Hollywood celebrities, capital punishment foes and others contend he has redeemed himself at San Quentin Prison and undergone a death row conversion from gang leader to man of peace. He has written anti-gang books for children, and many gang members have said his teachings helped them change their ways.

“If Stanley Williams does not merit clemency,” defense attorney Peter Fleming Jr. asked in Williams’ petition, “what meaning does clemency retain in this state?”

Prosecutors and victims’ relatives say he does not deserve mercy because he has not acknowledged guilt and has refused to inform on his gang cohorts.

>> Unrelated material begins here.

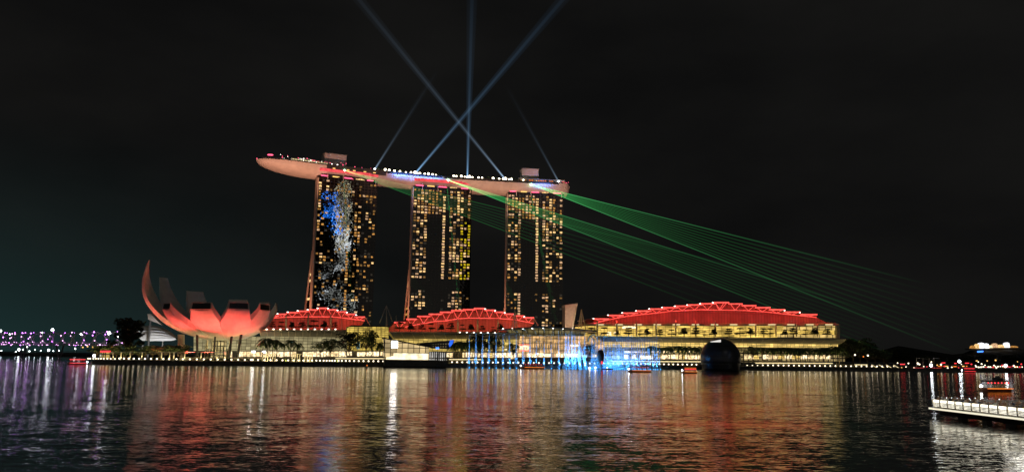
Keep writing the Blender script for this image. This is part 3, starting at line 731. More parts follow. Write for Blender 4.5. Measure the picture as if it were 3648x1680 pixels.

Prosecutors and defense lawyers will have an hour in private with Schwarzenegger on Thursday to argue their cases. Schwarzenegger has said only that it is a weighty decision and he will give it serious thought.

The odds of getting a reprieve were better in the days before the California Supreme Court twice overturned the death penalty in 1972 and 1976. Following that, the public and lawmakers began cracking down on crime.

The Legislature reinstated the death penalty in 1977. A year later, 72 percent of California voters adopted an even stiffer capital punishment law.

In 1986, voters removed three state Supreme Court justices for reversing too many death sentences. In 1994, voters adopted the nation’s toughest repeat-offender law, the three-strikes-you’re out measure that allows life sentences for third offenses as petty as shoplifting.

California’s death row is the biggest in the nation, with nearly 650 condemned inmates. Eleven inmates have been executed since 1977.

“Clemency has become part of the politics of criminal punishment and has been slowly evaporating,” said Frank Zimring, a clemency expert at the University of California at Berkeley. “When it comes to crime and punishment, there’s been a conspicuous toughening of the governor and the public.”

During his two years in office, Schwarzenegger has denied clemency to two condemned men despite their claims of mental infirmities, innocence and good behavior behind bars.

Schwarzenegger is still smarting from the defeat of four ballot measures he backed during a November special election, and political analysts have said that granting clemency would not sit well with the conservative base the Republican needs if he hopes to win re-election next year.

An independent poll last year found that 68 percent of Californians support the death penalty — 54 percent of Democrats and 87 percent of Republicans.

“If he granted clemency, I would say, it would be a very divisive opinion,” pollster Mark DiCamillo said. “Large segments of the public would take him to task.”

Clemency has long been intertwined with politics.

Gov. Pat Brown, who in the 1950s and ’60s commuted 23 death sentences, more than any California governor, acknowledged that he once let an inmate die in the gas chamber to get a minimum-wage bill through the Legislature.